The dilemma of a fast growing company is one that needs little introduction. To grow is to add more of everything. More people. More projects. More customers. More money.
What is not clear to me is whether there must, and always will be, more layers. More hierarchy. More planning. More meetings. More stress.
Undoubtedly, to grow is to add complexity. If there are more moving parts then there more possible results from every action (and inaction). So much so that you cannot take all of them in to account with every decision, and some decisions will have unexpected outcomes. However some of these other items seem debatable. In fact, more than debatable. I think they naturally arise as a product of inertia rather than from any real management decision-making.
The core premise of Steven Johnson’s excellent “Future Perfect” book has been rattling around my head recently, which this quote nicely summarizes:
Increasingly, we are choosing another path, one predicated on the power of networks. Not digital networks, necessarily, but instead the more general sense of the word: webs of human collaboration and exchange
This quote broadly describes and accepts two fundamental points. Firstly that networks, not hierarchies, are the way to go. Secondly that the real intellectual horsepower in a company or any organization of people exists in the corners and at the edges of the network. The history of humanity is replete with examples of figureheads who drove through their vision despite the doubters, and so seeming to nullifying this second point. But I would counter that no person works in a bubble and there are no examples of these figureheads working alone. Always they are surrounded by a network or networks, small or large, that significantly help shape the vision. What the figurehead does is show great determination and foresight in seeing something through to the end. Either that or they are stubborn and lucky. The result is the same.
So what is being discussed here is not a suggestion we all pack up and move in to a small commune of common ideals, with no management and no leaders. I believe that strong or visionary managers and leaders can be a positive not negative force. Instead, I propose that we embrace the power of the networks as a management technique. By pushing sufficient power to the edges management can then act as a guide for the networks focus by defining the constraints within which the network operates. By constraints I mean defining what problems need to be solved and, most importantly, why. Networks are messy and noisy. Embracing it and letting the power of emergent and self-organizing behavior thrive is the opening chapter, but not the full story. It should be directed emergent behavior. How much direction is needed will be network specific, but leaders can be used to think at a broader level of abstraction than the more near-term parameters within which those in the trenches are normally restricted. Managers and leaders work to ground those problems and projects in a broader strategic context. Leadership in this sense doesn’t have to mean hierarchical oversight.

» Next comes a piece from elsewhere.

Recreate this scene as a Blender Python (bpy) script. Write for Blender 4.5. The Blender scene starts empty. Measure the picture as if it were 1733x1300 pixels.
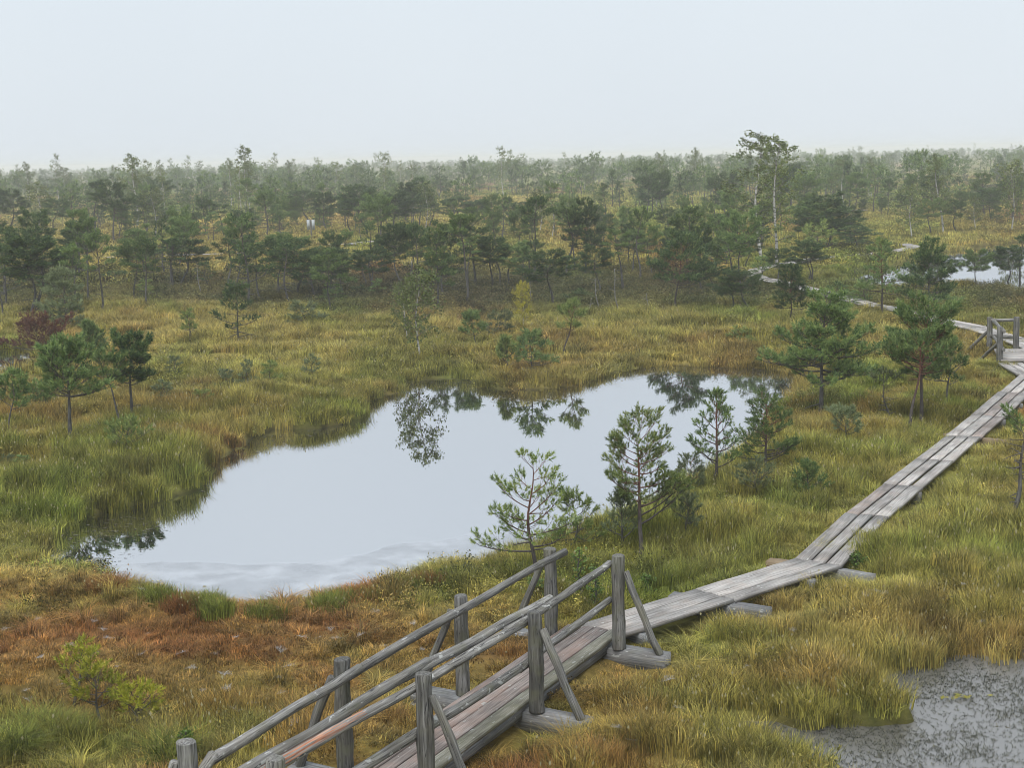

Importantly, there should not be just one big network either. There should be multiple overlapping networks, with all the hidden layers and complexity that comes with it. As Johnson says:
the power of the system comes not just from the individual peer networks, but from the way the different networks layer on top of one another.
So think of the managers and leaders as a network incorporated within lots of other networks that are self-organizing and collaborating around problems, topics, projects and interests. The information flow between the management network(s) and the others should be bi-directional. They need to feed equally off of one another. The managers must fold-in information from the internal networks as much as they do their own personal beliefs, opinions of other managers, actions by competitors and trends in the market.
This is how management changes from a job of hierarchical oversight in to that of being the teacher, the pupil, the scientist and the curator at the same time. The same statement applies in-fact to every member of all the networks. The only difference may be that their perspectives are either primarily tactical or strategic. The networks must be recursive in structure, meaning they are identical at all levels. Because I strongly believe that the Small can and must still exist within the Large.
So to reel this back in to the fast growing company issues, lets translate those initial problems using this idea of networks and managers as curators:
More people = More networks
More layers & hierarchy = Layers of networks not hierarchical oversight
More planning = Empowering the network to deliver what is best within strategic constraints
More meetings = More collaboration. If that means more meetings then fine.
More money = More money and more fulfillment from making that money
To lead in today’s societies or companies is not to construct a plan and get buy-in from below. Instead it is to be a scientist (think peer reviews and empirical evidence) and a curator. To promote network style collaboration and openly hypothesize to those networks on strategies, possibilities, scenarios and challenges. To then comb through the resulting cacophony of information for themes and threads that form the solid basis of what to do next and letting that inform what should be the next project to tackle.
This I believe can help enable companies to grow fast and grow happy.